Try creating a potential within your box such that there are multiple wells.

Simple harmonic oscillator

Try creating a simple harmonic oscillator potential within your box, and see what the energy eigenvalues are. Try finding a very high energy state (many nodes), and see where such a particle is likely to be found. Is it more likely to be found in a state with low potential energy, or high potential energy? Why? How does this relate to the classical limit, which we expect to show up at large quantum numbers, according to the Correspondence Principle?

The time dependence of an eigenfunction

Take the eigenfunction you calculate, and use it as the initial conditions for your Schroedinger-equation solver.

Spherically symmetric potentials

When a potential is sherically symmetric (i.e. central forces), the three-dimensional energy eigenvalue equation can be reduced to a one-dimensional radial equation.

-\frac{\hbar^2}{2m}\frac{d^2u(r)}{dr^2} + \left(\frac{\hbar^2
 l(l+1)}{mr^2}V(r)\right)u(r) &= E u(r) \\
-\frac{\hbar^2}{2m}\frac{d^2u(r)}{dr^2} + V_{eff}(r)u(r) &= E u(r)

where I have assumed that one of the two particles in question is far more massive than the other, and thus that the reduced mass is approximately equal to the mass of the lighter particle (the electron, in the case of the hydrogen atom). As you can see, the radial equation looks just like the one-dimensional energy eigenvalue equation, with the single change that the potential is replaced with an angular-momentum-dependent effective potential. Therefore, we can easily modify our code to compute the eigenstates and eigenvalues for any central force.

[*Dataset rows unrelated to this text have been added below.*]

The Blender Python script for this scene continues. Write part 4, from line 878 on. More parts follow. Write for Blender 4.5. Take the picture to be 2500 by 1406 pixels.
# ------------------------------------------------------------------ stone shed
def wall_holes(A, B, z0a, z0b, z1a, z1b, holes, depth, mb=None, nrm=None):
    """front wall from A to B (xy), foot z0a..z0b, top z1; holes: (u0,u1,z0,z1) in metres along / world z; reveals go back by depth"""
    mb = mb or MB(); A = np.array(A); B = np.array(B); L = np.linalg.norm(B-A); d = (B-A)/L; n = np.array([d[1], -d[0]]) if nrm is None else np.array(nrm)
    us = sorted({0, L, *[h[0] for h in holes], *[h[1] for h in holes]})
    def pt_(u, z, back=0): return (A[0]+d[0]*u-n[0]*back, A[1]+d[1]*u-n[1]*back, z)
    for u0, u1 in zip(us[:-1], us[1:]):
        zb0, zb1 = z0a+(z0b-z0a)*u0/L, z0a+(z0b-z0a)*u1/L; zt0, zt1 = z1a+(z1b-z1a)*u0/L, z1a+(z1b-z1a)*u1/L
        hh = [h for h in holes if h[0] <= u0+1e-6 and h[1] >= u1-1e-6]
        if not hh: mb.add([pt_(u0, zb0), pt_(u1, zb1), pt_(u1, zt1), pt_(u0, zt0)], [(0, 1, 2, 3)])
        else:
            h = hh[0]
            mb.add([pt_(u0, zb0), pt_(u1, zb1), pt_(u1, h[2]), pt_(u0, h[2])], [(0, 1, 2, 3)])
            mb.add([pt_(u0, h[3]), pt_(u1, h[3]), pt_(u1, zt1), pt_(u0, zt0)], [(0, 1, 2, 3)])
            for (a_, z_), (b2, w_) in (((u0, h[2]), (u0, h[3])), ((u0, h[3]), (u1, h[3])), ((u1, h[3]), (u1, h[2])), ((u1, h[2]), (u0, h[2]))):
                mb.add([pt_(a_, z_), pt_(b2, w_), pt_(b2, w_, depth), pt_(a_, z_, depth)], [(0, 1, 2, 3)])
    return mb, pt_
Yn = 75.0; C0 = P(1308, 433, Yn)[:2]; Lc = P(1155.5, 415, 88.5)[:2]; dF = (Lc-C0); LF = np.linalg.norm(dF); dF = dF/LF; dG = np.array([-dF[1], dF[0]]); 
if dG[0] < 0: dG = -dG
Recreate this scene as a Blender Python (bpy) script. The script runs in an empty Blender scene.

Three-dimensional simple harmonic oscillator

V(r) = -\frac12 k r^2

This is the three-dimensional simple harmonic oscillator. It is a particularly interesting potential, because we can perform separation of variables either in Cartesian coordinates, or in spherical coordinates. Therefore, you will be able to relate your solutions to the one-dimensional simple harmonic oscillator solutions you found previously.

Hydrogen atom

V(r) = -\frac{e}{r}

Try solving for the eigenenergies of the hydrogen atom.